LE CONDOTTE DI ACQUA DEI VECCHI MULINI

     Sono le antiche condotte murarie per la canalizzazione dell’acqua che faceva azionare gli antichi mulini del Prajo, della Polverera, di Celano e della Chiesa, oltre degli acquari di S.Giovanni, La Villa, Lo Giacco, Rota e Cerasara. Parte di tali condotte, rovinate da allegre e arbitrarie manomissioni cementizie, si possono ancora visitare nella Contrada Giuseppina.

 

IL VERDE PUBBLICO

     Veri e propri polmoni di verde sono da considerare le ville ed i giardini di Polistena ideati da don Peppino Prenestino e realizzati dal podestà Edoardo Sigillò. Particolarmente caratteristico è il Laghetto delle Papere ove verde, fantasia e antichità si mescolano in un’armoniosa concezione d’arte. In esso, figura il Monumento alla Madonna (una grande colonna di travertino al cui vertice vi è la statua bronzea, opera del polistenese Giuseppe Niglia, autore anche di altri due monumenti posti nell’atrio dell’Ospedale di Polistena).

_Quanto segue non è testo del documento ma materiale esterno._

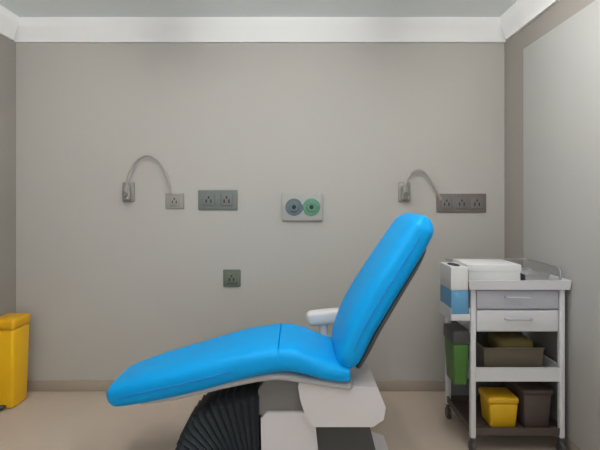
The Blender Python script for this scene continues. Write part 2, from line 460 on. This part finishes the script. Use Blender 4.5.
# on top of the trolley
zt = 0.917
wt = thing('supply_box', 'long low white cardboard box lying on the trolley top, left of the steel dish', 'box', (1.1, 2.67, zt))
obj('box_body', box((0.955, 2.56, zt), (1.255, 2.80, zt+0.10), 0.003), M['white_card'], wt)
obj('box_lid', box((0.951, 2.556, zt+0.065), (1.259, 2.804, zt+0.105), 0.004), M['white_card'], wt)
kd = thing('instrument_dish', 'shallow steel instrument dish on the trolley top, right of the long white box', 'dish', (1.34, 2.65, zt))
obj('dish_body', rect_ring(bmesh.new(), zt, zt+0.05, (1.28, 1.40, 2.55, 2.76), (1.272, 1.408, 2.54, 2.77), 0.004), M['steel'], kd)
obj('dish_rim', tube([(1.272, 2.54, zt+0.05), (1.408, 2.54, zt+0.05), (1.408, 2.77, zt+0.05), (1.272, 2.77, zt+0.05), (1.272, 2.54, zt+0.05)], 0.004, 8, False), M['steel'], kd)

# hung on the trolley's left side
gb = thing('glove_box', 'blue glove box in the holder on the upper left side of the trolley', 'glove box', (0.855, 2.505, 0.755), 'glove boxes on the trolley side')
obj('box_body', box((0.81, 2.41, 0.755), (0.902, 2.60, 0.905), 0.003), M['blue_card'], gb)
obj('end_flap', box((0.822, 2.4075, 0.77), (0.89, 2.4105, 0.89), 0.001), M['blue_card'], gb)
gw = thing('glove_box', 'white glove box stacked on the blue one at the left side of the trolley', 'glove box', (0.855, 2.51, 0.9055), 'glove boxes on the trolley side')
obj('box_body', box((0.81, 2.415, 0.9055), (0.902, 2.605, 1.03), 0.003), M['white_card'], gw)
hl = obj('opening', lathe([(0.055, 0), (0.055, 0.002)], 28), M['hole'], gw)
hl.scale = (0.5, 1.2, 1); hl.location = Vector((0.856, 2.51, 1.0292)) - gw.location
br = bmesh.new()
bm_box(br, (0.804, 2.402, 0.745), (0.904, 2.606, 0.753), 0.002); bm_box(br, (0.804, 2.402, 0.75), (0.808, 2.606, 0.81)); bm_box(br, (0.804, 2.402, 0.75), (0.904, 2.406, 0.78)); bm_box(br, (0.904, 2.402, 0.745), (0.908, 2.606, 0.81)); bm_box(br, (0.904, 2.47, 0.77), (0.932, 2.56, 0.79))
obj('side_holder', br, M['cart_white'], tr)
wk = thing('side_bin', 'narrow green side bin with dark lid hung low on the left of the trolley', 'side bin', (0.87, 2.6, 0.36))
obj('bin_body', tapered(0.838, 0.926, 2.46, 2.62, 0.37, 0.60, 0.010, 0.012), M['green'], wk)
obj('lid', tapered(0.834, 0.929, 2.455, 2.625, 0.598, 0.675, -0.001, 0.012), M['dark_grey'], wk)
# in the trolley's shelves
zs = 0.411
ob = thing('storage_basket', 'olive brown storage basket on the open middle shelf of the trolley', 'basket', (1.2, 2.6, zs))
obj('basket_body', rect_ring(bmesh.new(), zs, zs+0.15, (1.035, 1.35, 2.52, 2.78), (1.025, 1.36, 2.51, 2.79), 0.008), M['basket'], ob)
obj('basket_rim', tube([(1.025, 2.51, zs+0.15), (1.36, 2.51, zs+0.15), (1.36, 2.79, zs+0.15), (1.025, 2.79, zs+0.15), (1.025, 2.51, zs+0.15)], 0.006, 8, False), M['basket'], ob)
fc = obj('folded_cloth', pad([(1.13, zs+0.125, 0.11, 0.09), (1.16, zs+0.13, 0.12, 0.10), (1.24, zs+0.135, 0.13, 0.10), (1.30, zs+0.13, 0.12, 0.10), (1.33, zs+0.125, 0.11, 0.09)], 2.64, 0.03), M['olive'])
tag(fc, 'folded olive cloth lying in the brown basket on the trolley', 'cloth')
zl = 0.1155
sc = thing('sharps_container', 'small yellow sharps container on the bottom shelf of the trolley', 'sharps container', (1.135, 2.57, zl))
obj('container_body', tapered(1.055, 1.215, 2.50, 2.65, zl, zl+0.14, 0.010, 0.012), M['amber'], sc)
obj('lid', tapered(1.047, 1.218, 2.497, 2.653, zl+0.138, zl+0.175, 0.0, 0.012), M['amber'], sc)
db = thing('storage_tub', 'dark brown plastic tub on the trolley bottom shelf, right of the yellow container', 'tub', (1.31, 2.6, zl))
obj('tub_body', tapered(1.24, 1.395, 2.49, 2.76, zl, zl+0.20, 0.010, 0.010), M['brown_dark'], db)
obj('lid', tapered(1.235, 1.40, 2.485, 2.765, zl+0.198, zl+0.222, 0.0, 0.006), M['brown_dark'], db)

# ------------------------------------------------------------------ light, camera, view
w = bpy.data.worlds.new('rear_fill'); bpy.context.scene.world = w  # even fill through the open rear, added to brighten the room frontally
w.use_nodes = True
bg = w.node_tree.nodes['Background']
bg.inputs['Color'].default_value = (0.97, 0.99, 1.0, 1); bg.inputs['Strength'].default_value = 1.1

cam = bpy.data.cameras.new('camera'); co = bpy.data.objects.new('camera', cam); C.objects.link(co)
co.location = (0, 0, 1.39); co.rotation_euler = (PI/2, 0, 0)
cam.sensor_width = 36; cam.lens = 450*36/600
cam.shift_y = -25/600
cam.clip_start = 0.05
bpy.context.scene.camera = co
s = bpy.context.scene
s.view_settings.view_transform = 'Standard'; s.view_settings.look = 'None'
s.view_settings.exposure = 0.0; s.view_settings.gamma = 1.0
s.view_settings.use_curve_mapping = False
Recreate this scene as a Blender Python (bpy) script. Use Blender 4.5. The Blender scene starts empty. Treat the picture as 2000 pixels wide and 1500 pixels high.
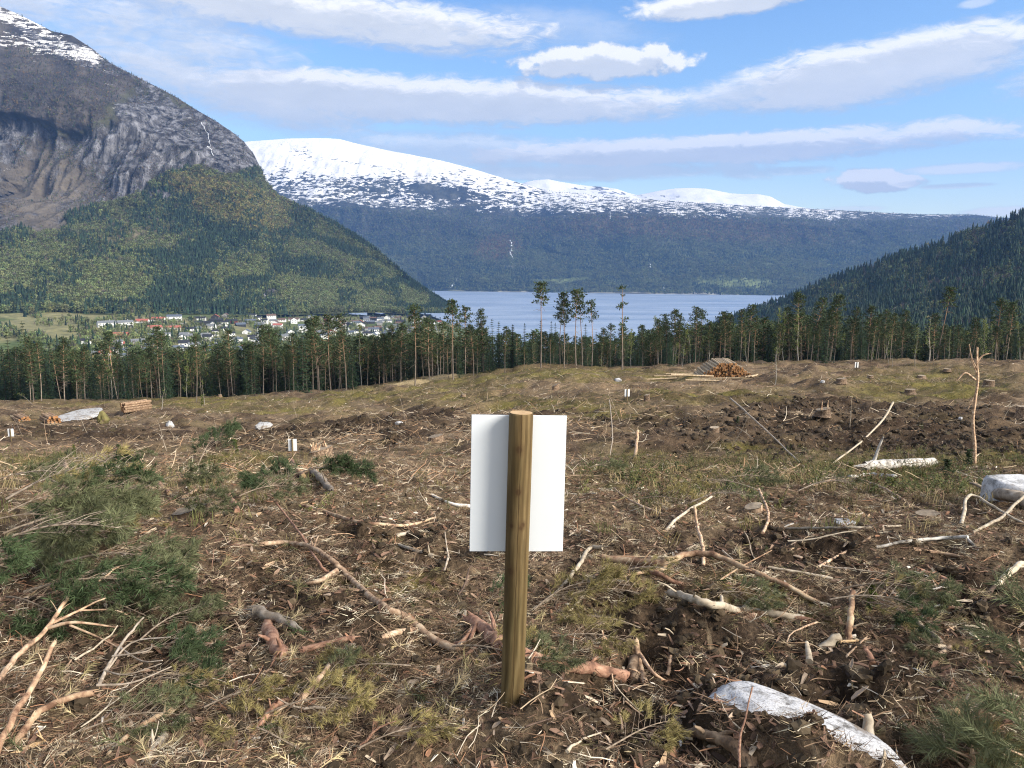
import bpy, math, random
import numpy as np
from mathutils import Vector, Matrix, Euler

# ------------------------------------------------------------------ camera, sky, sun, exposure
S = bpy.context.scene
COL = S.collection
H0, PITCH, F = 1.56, math.radians(8.7), 1500.0       # eye height, downward pitch, focal length in photo pixels
CP, SP = math.cos(PITCH), math.sin(PITCH)
cam_d = bpy.data.cameras.new('camera'); cam = bpy.data.objects.new('camera', cam_d); COL.objects.link(cam)
cam_d.sensor_width = 36; cam_d.lens = 27; cam_d.clip_start = 0.05; cam_d.clip_end = 40000
cam.location = (0, 0, H0); cam.rotation_euler = (math.pi / 2 - PITCH, 0, 0)
S.camera = cam
S.render.resolution_x, S.render.resolution_y = 1024, 768
S.view_settings.view_transform = 'Standard'; S.view_settings.look = 'None'
S.view_settings.gamma = 1; S.view_settings.use_curve_mapping = False
S.view_settings.exposure = 1.46
cy = S.cycles
cy.use_denoising = True
try:
    cy.denoiser = 'OPENIMAGEDENOISE'; cy.denoising_input_passes = 'RGB_ALBEDO_NORMAL'; cy.denoising_prefilter = 'NONE'
except Exception: pass
cy.filter_width = 1.15; cy.max_bounces = 6; cy.diffuse_bounces = 3; cy.glossy_bounces = 2; cy.transmission_bounces = 3
cy.transparent_max_bounces = 6; cy.volume_bounces = 0; cy.caustics_reflective = False; cy.caustics_refractive = False

SUN_AZ, SUN_EL = math.radians(118), math.radians(30)   # azimuth clockwise from +Y (view direction): behind and to the right
sun_dir = Vector((math.sin(SUN_AZ) * math.cos(SUN_EL), math.cos(SUN_AZ) * math.cos(SUN_EL), math.sin(SUN_EL)))
sl = bpy.data.lights.new('sun', 'SUN'); sun = bpy.data.objects.new('sun', sl); COL.objects.link(sun)
sl.energy = 3.0; sl.angle = math.radians(26); sl.color = (1.0, 0.92, 0.80)
sun.rotation_euler = sun_dir.to_track_quat('Z', 'Y').to_euler()

def azel(px, row):
    a, b = (px - 1000) / F, (750 - row) / F
    d = Vector((a, CP + b * SP, -SP + b * CP)).normalized()
    return math.atan2(d.x, d.y), math.asin(d.z)

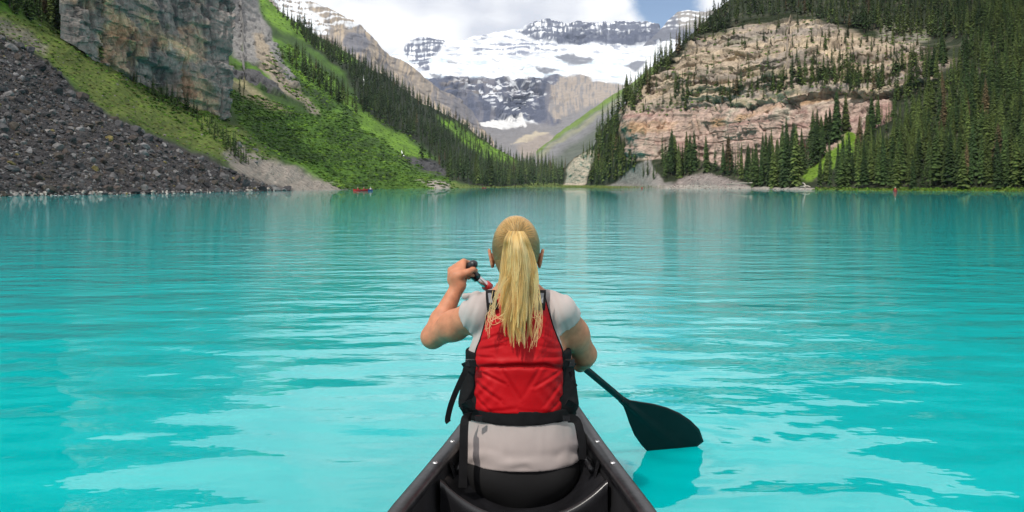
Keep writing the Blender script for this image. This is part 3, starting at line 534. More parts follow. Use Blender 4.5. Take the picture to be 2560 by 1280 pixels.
me = mesh_np('lake', [(-900, -400, 0), (900, -400, 0), (900, 2300, 0), (-900, 2300, 0), (-900, -400, -5), (900, -400, -5), (900, 2300, -5), (-900, 2300, -5)], [(0, 1, 2, 3), (7, 6, 5, 4), (0, 4, 5, 1), (1, 5, 6, 2), (2, 6, 7, 3), (3, 7, 4, 0)], [M_WATER], False)
lake = obj('lake', me, kind='structure')
M_BED = mat('lake_bed_silt', (0.2, 0.22, 0.2), 0.9)
obj('ground', mesh_np('ground', [(-13000, -3000, -6), (13000, -3000, -6), (13000, 9000, -6), (-13000, 9000, -6)], [(0, 1, 2, 3)], [M_BED], False), kind='structure')
# ================================================================== TREES, SHRUBS, ROCKS
def mat_leaf(name, rough=0.7, rnd=0.35, trans=0.12):
    m = bpy.data.materials.new(name); m.use_nodes = True; nt = m.node_tree; b = nt.nodes['Principled BSDF']; L = nt.links
    b.inputs['Roughness'].default_value = rough; b.inputs['Specular IOR Level'].default_value = 0.15
    at = nt.nodes.new('ShaderNodeAttribute'); at.attribute_name = 'zone'; oi = nt.nodes.new('ShaderNodeObjectInfo')
    mr = nt.nodes.new('ShaderNodeMapRange'); L.new(oi.outputs['Random'], mr.inputs[0]); mr.inputs['To Min'].default_value = 1 - rnd; mr.inputs['To Max'].default_value = 1 + rnd
    mx = nt.nodes.new('ShaderNodeMix'); mx.data_type = 'RGBA'; mx.blend_type = 'MULTIPLY'; mx.inputs['Factor'].default_value = 1.0
    L.new(at.outputs['Color'], mx.inputs[6]); L.new(mr.outputs[0], mx.inputs[7])
    n = nt.nodes.new('ShaderNodeTexNoise'); n.inputs['Scale'].default_value = 1.3; n.inputs['Detail'].default_value = 3
    g = nt.nodes.new('ShaderNodeNewGeometry'); L.new(g.outputs['Position'], n.inputs['Vector'])
    mr2 = nt.nodes.new('ShaderNodeMapRange'); L.new(n.outputs['Fac'], mr2.inputs[0]); mr2.inputs['To Min'].default_value = 0.6; mr2.inputs['To Max'].default_value = 1.4
    mx2 = nt.nodes.new('ShaderNodeMix'); mx2.data_type = 'RGBA'; mx2.blend_type = 'MULTIPLY'; mx2.inputs['Factor'].default_value = 1.0
    L.new(mx.outputs[2], mx2.inputs[6]); L.new(mr2.outputs[0], mx2.inputs[7]); L.new(mx2.outputs[2], b.inputs['Base Color'])
    return m
M_LEAF = mat_leaf('conifer_needles'); M_BARK = mat('conifer_bark', (0.11, 0.085, 0.065), 0.9, var=0.3, scale=3)
M_SHRUB = mat_leaf('shrub_leaves', rnd=0.0); M_STONE = mat_attr('boulder_stone', 1.5, var=0.35, bump=0.8, bdist=0.15, bscale=3.0)

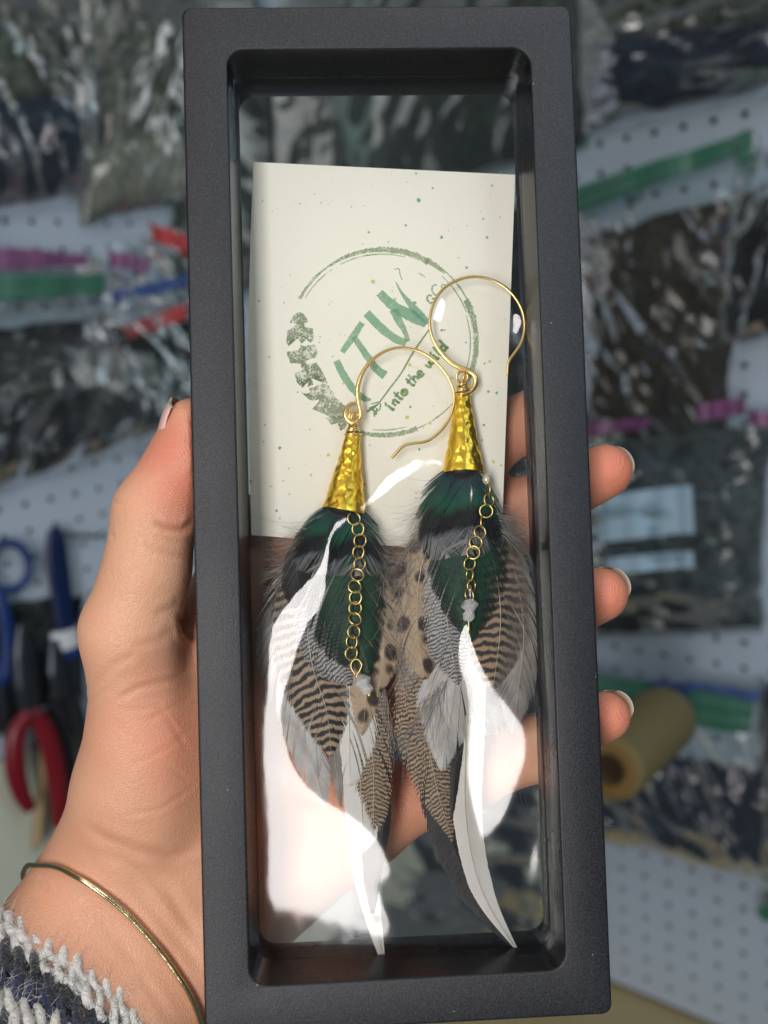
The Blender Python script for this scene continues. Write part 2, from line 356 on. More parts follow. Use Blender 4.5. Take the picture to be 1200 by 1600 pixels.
# film: a stretched sheet whose dents tip parts of it towards the window
DX = .36; fx = np.arange(-33.9, 33.91, DX); fy = np.arange(-102.5, 102.51, DX); NX, NY = len(fx), len(fy)
XX, YY = np.meshgrid(fx, fy); FZ0 = -8.3
PP = np.stack([XX.ravel(), YY.ravel(), np.full(XX.size, FZ0)], 1)
pxy = projF(PP).reshape(NY, NX, 2)
def inpoly(q, poly):
    x, y = q[..., 0], q[..., 1]; c = np.zeros(x.shape, bool); n = len(poly)
    for i in range(n):
        x1, y1 = poly[i]; x2, y2 = poly[(i + 1) % n]
        c ^= ((y1 > y) != (y2 > y)) & (x < (x2 - x1) * (y - y1) / (y2 - y1 + 1e-12) + x1)
    return c
DENTS = [
 # streak over the left earring that widens into the long band at the left edge
 [(543, 806), (522, 814), (510, 838), (508, 858), (503, 878), (490, 897), (462, 925), (437, 955), (423, 978), (418, 1010), (415, 1100), (413, 1200),
  (410, 1330), (410, 1420), (418, 1428), (450, 1428), (510, 1440), (560, 1452), (610, 1462), (626, 1458), (612, 1425), (600, 1405), (600, 1396), (590, 1390), (556, 1386),
  (575, 1380), (612, 1376), (626, 1368), (612, 1335), (600, 1308), (575, 1285), (536, 1264), (515, 1256), (480, 1235), (455, 1205), (440, 1160), (434, 1120),
  (440, 1090), (452, 1060), (466, 1010), (480, 975), (500, 952), (508, 925), (510, 890), (513, 855), (520, 832), (545, 812)],
 # thin crescent between the cones
 [(549, 801), (575, 775), (600, 744), (625, 727), (650, 720), (685, 721), (715, 733), (690, 729), (655, 735), (620, 755), (590, 778), (565, 796)],
 # slivers on the right earring
 [(727, 740), (737, 752), (739, 775), (736, 790), (748, 812), (735, 800), (729, 784), (731, 765)],
 [(748, 822), (741, 838), (739, 850), (747, 857), (738, 858), (735, 846), (738, 832)],
 [(731, 905), (737, 916), (736, 930), (731, 950), (729, 925)],
 # large sail over the right earring
 [(727, 972), (716, 992), (712, 1020), (715, 1060), (720, 1100), (718, 1150), (716, 1200), (720, 1240), (728, 1285), (745, 1325), (765, 1318), (795, 1280), (815, 1230),
  (828, 1190), (833, 1150), (826, 1125), (800, 1095), (772, 1065), (750, 1035), (736, 1000)],
 # patch at the right edge, sliver at the right, drop by the ear wire
 [(850, 1248), (835, 1262), (822, 1300), (812, 1350), (812, 1385), (830, 1388), (850, 1368)],
 [(812, 846), (826, 845), (838, 852), (838, 858), (824, 851)],
 [(692, 462), (682, 470), (676, 485), (672, 500), (680, 508), (688, 503), (695, 492), (697, 475)],
 [(798, 490), (812, 492), (817, 508), (806, 526), (796, 522)],
]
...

Polistena vanta un’attività fieristica antica. Notizie sulle sue fiere si hanno a partire dal 1498, allorquando un tal Matteo de Jeracio restò affittatore delle fiere di Polistena. Quelle più note furono quelle di S. Venera o della Candelora, di Tutti i Santi e dell’Immacolata cui, nel corso degli anni si aggiunsero quelle dell’Itria, della Catena, di S. Antonio. Oggi restano solo quelle di Tutti i Santi, dell’Imacolata, della Catena e dell’Itria.

A Polistena, ab antiquo, ogni mercoledì si svolge un grande mercato settimanale cui, da un po di anni, si è aggiunto quello del sabato.